Other organizations are also exploring new civic engagement territory. Santa Cruz Museum of Art and History's Executive Director, Nina Simon, recently published a book called the Art of Relevance, which skillfully examines the role of museums as catalysts and connectors in their communities. Springboard for the Arts in St. Paul, an economic and community development organization that connects artists and communities, has a Creative Exchange project that offers practical, open-source, artist-created toolkits to spark change and inspire connection. And the Mississippi Cultural Production Center is facilitating a multi-media archival process connecting younger generations with historic economic strategies rooted in land cultivation and agricultural production. This inventive process will result in a permanent economic hub for arts and agricultural production in rural Utica, Mississippi.

Great and abiding societal movements are the result of cultural shift—a progression of shared values, beliefs, and convictions that successfully and forever change hearts and minds. Evolution in areas like civil rights, equal rights, reproductive rights, marriage equality, or environmental justice could not have been achieved through transaction (litigation, legislation) alone. 

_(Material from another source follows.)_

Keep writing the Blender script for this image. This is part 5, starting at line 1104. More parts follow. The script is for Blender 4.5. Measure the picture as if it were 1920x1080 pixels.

With all of these advancements, there came a moment when the majority of people believed that existing institutions—those delivery systems of democracy—needed to better serve humanity. Artists, community leaders, and activists ignited the public imagination and helped us see ourselves forward. While many of these evolutions may be under threat right now, cultural movement has historically changed hearts and minds, and those advances are not easily overturned. 

The raw material of our democracy is individual creativity and collective imagination. At a time of immense atomization, we need to shift the culture of our nation back and toward its basic ideals—and our cultural institutions must lead the way.